USM professor brings Democracy Now! producer to speak on censorship

Criminology Professor Dusan Bjelic explains why he wanted to bring Democracy Now! producer, Nermeen Shaikh, to speak in Portland about censorship and the role of power in the media.
Casey Ledoux
Criminology Professor Dusan Bjelic explains why he wanted to bring Democracy Now! producer, Nermeen Shaikh, to speak in Portland about censorship and the role of power in the media.

Posted on September 23, 2013 in News
By Emma James

On Oct. 3, 2013 at the Space Gallery at 7:00 p.m., Nermeen Shaikh, news producer and co-anchor of DemocracyNOW!, a daily and independent global news hour, will speak with firsthand information on how the political process actually works.

For funding for the event, Professor Dusan Bjelić of USM’s criminology department applied to the Maine Humanities Council, but received a “very curious” rejection.

“[The rejection said] that in this proposal it’s not clear how an audience will benefit from that talk. So since I couldn’t get money from them I contacted the Space Gallery and someone suggested to contact ACLU. They were immediately interested, but the Maine Humanities Council couldn’t find the importance of it,” said Bjelić. “It is a hot topic and maybe they were not inclined to support an event that could be controversial.”

Controversy lies in the idea that, according to Bjelić, the questioning of ideas and perspectives is rarely covered by the corporate media, but this event will encourage people, specifically journalists, to put pressure on public figures to uncover what may otherwise remain elusive.
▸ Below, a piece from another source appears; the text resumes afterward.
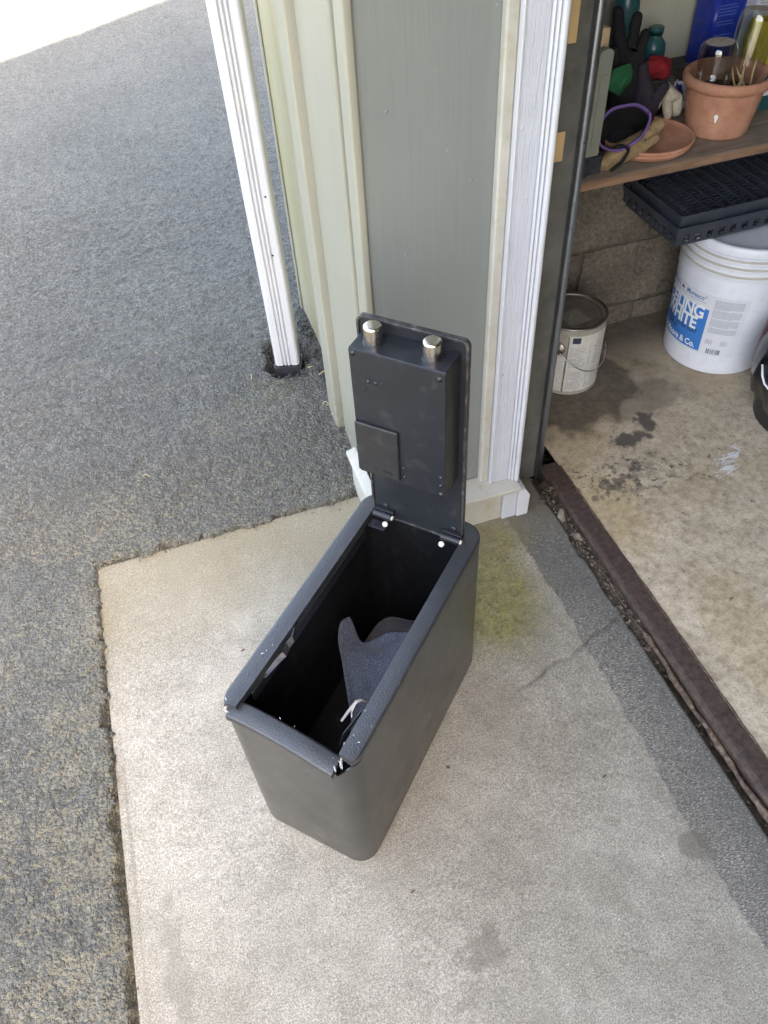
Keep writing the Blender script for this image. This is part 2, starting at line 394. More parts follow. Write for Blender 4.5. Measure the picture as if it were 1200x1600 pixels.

Even so, Shaikh attributes the difficulty in doing so to the possible constraints of large news corporations.

“In any context, one can’t assume that those who wield power are those who give the most honest account of it,” said Shaik. “I think, as independent journalists, it’s much easier to be outside of whatever influences the larger corporate media may fall under. The important thing is to go to as many sources as possible.”

“Today more than ever, words are weapons,” said Bjelić. “Philosopher Michel Foucault said to people like ourselves who are involved in writing to ‘treat our truths as weapons’ and not as means to stabilize status quo.”

Shaikh agrees. “So you have to, as an independent journalist, turn to people who are the recipients, who have to live with the effects of whatever decisions are made by those who are in power and over whom…the influence is felt, they often have the least say,” Shaikh said.

For that reason, the event will deal with the potential issues of power, and how that translates to censorship, which essentially affects everybody without their knowledge, according to Bjelić.

“There are very rare instances where there is explicit censorship,” said Shaikh. “What I experience in any case is a sense of quiet outrage at the kinds of injustices that one sees perpetrated against all kinds of people in all kinds of contexts irrespective of my own subject position.”

Even in the classroom setting, Bjelić witnesses students being censored  in the educational process.

“I asked my students about holocaust and they immediately will tell me six-million Jews. When I ask them about American Holocaust they have no idea what I’m talking about,” said Bjelić. “We have 40 million Native Americans who have been killed in the United States since Columbus, and it’s a far more significant holocaust for us than European Holocaust.”

Bjelić believes that students in particular, who may justify ignorance of censorship because they don’t see it directly affecting them, are some of the most affected.

“They don’t know about it because of censorship in the educational process,” said Bjelić. “They don’t have vital information about their own history. Censoring a press is just one domain of overall censorship in the educational process.”

Shaikh understands that it is very true that censorship does not affect students in this very moment, but it will.

“The kind of world that we live in and the world that these students will grow up [in] once they graduate and get jobs, they’ll be profoundly affected by all kinds of decisions that are being made,” Shaikh said. These decisions cover a range from waging a war to raising minimum wage.

“Not seeing this as an important fact means also not seeing how important it is to stop global warming; how to stop extermination of natural species; not to stop further gap between wealthy and poor; not to stop melting of polar ice. In other words, not stopping the disintegration and destruction of the planet,” said Bjelić. “That all depends on whether or not power is serving the interest of the people and the planet or corporate and military complex.”